Reclassification, Policy [Policy Text Block]
Reclassifications - We have reclassified for 2013 the operations of facilities meeting the accounting criteria as either being sold or held for sale as discontinued operations in the Condensed Consolidated Statements of Income. There is no change to reported net income for the prior periods as a result of this reclassification.
New Accounting Pronouncements, Policy
New Accounting Pronouncements - In the first quarter of 2014, we adopted ASU 2014-08, Reporting Discontinued Operations and Disclosures of Disposals of Components of an Entity. Under ASU 2014-08, disposals will be reported as discontinued operations only when the disposal represents a strategic shift that will have a major effect on our operations and financial results. Previously, we reported the disposition of components that were either reporting units, subsidiaries, or asset groups as discontinued operations. ASU 2014-08 is effective for all disposals (or classifications as held for sale) of components that occur on or after December 15, 2014. We have elected early adoption, under which terms we will prospectively apply ASU 2014-08 and report as discontinued operations only those disposals (or classifications as held for sale) that have not been previously reported.

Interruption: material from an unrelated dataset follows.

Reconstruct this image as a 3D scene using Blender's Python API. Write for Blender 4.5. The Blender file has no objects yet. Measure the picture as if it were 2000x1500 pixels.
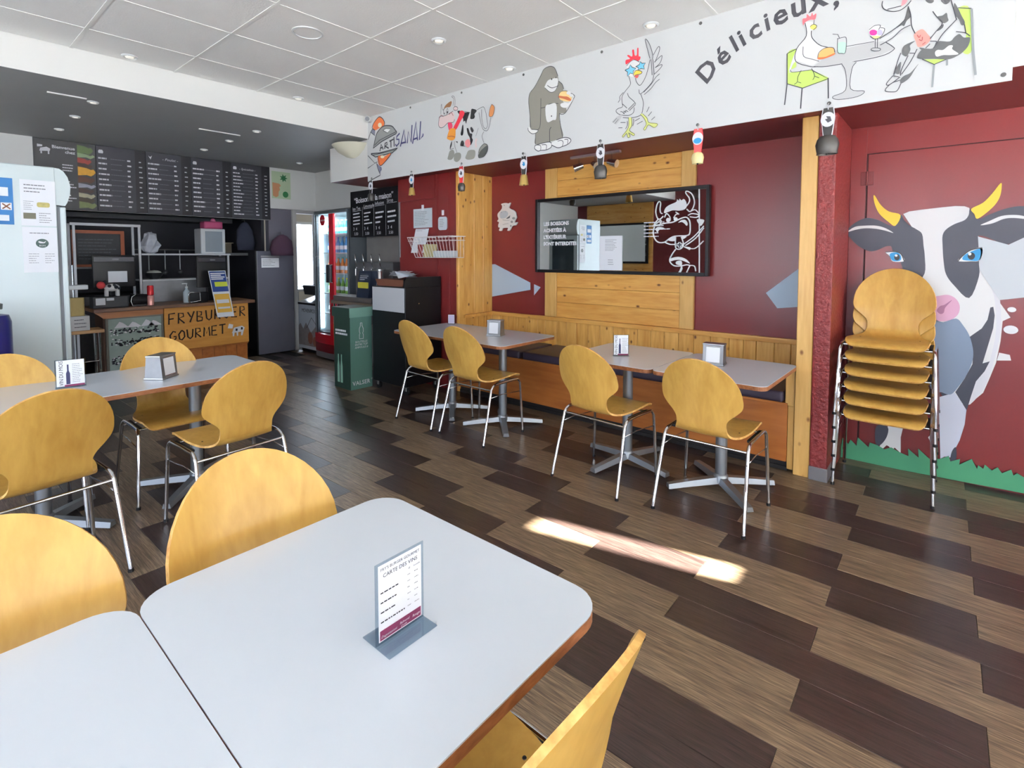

In May 2014 the FASB issued ASU 2014-09, Revenue from Contracts with Customers. ASU 2014-09 provides a principles-based approach for a broad range of revenue generating transactions, including the sale of real estate, which will generally require more estimates and more judgment and more disclosures than under current guidance. Because this ASU specifically excludes lease contracts from its scope, its application is not expected to impact our recognition of rental income on a straight-line basis. ASU 2014-09 is effective for public entities for annual periods beginning after December 15, 2016, including interim periods therein. Early adoption is prohibited. We have yet to determine the method by which ASU 2014-09 will be adopted in 2017 and we are continuing to study the effect that our eventual adoption of this standard will have on our reported financial position and results of operation, the extent of which cannot be reasonably estimable at this time.

In June 2014 the FASB issued ASU 2014-12, Accounting for Share-Based Payments When the Terms of an Award Provide That a Performance Target Could Be Achieved after the Requisite Service Period. Current FASB guidance does not state whether instruments within the scope of ASU 2014-12 should be treated as a performance condition that affects vesting or as a nonvesting condition that affects the grant-date fair value of an award. Among its provisions, this ASU clarifies that the performance target should not be reflected in estimating the grant-date fair value of the award. Rather, compensation cost should be recognized in the period in which it becomes probable that the performance target will be achieved and should represent the compensation cost attributable to the period(s) for which the requisite service has already been rendered. ASU 2014-12 is effective for interim and annual periods beginning after December 15, 2015. Early adoption is permitted. We are studying the effects of the ASU prior to adoption. We have not previously issued instruments within its scope, and, accordingly, our eventual adoption of the new standard is expected to have no effect on our financial position, results of operation or cash flows.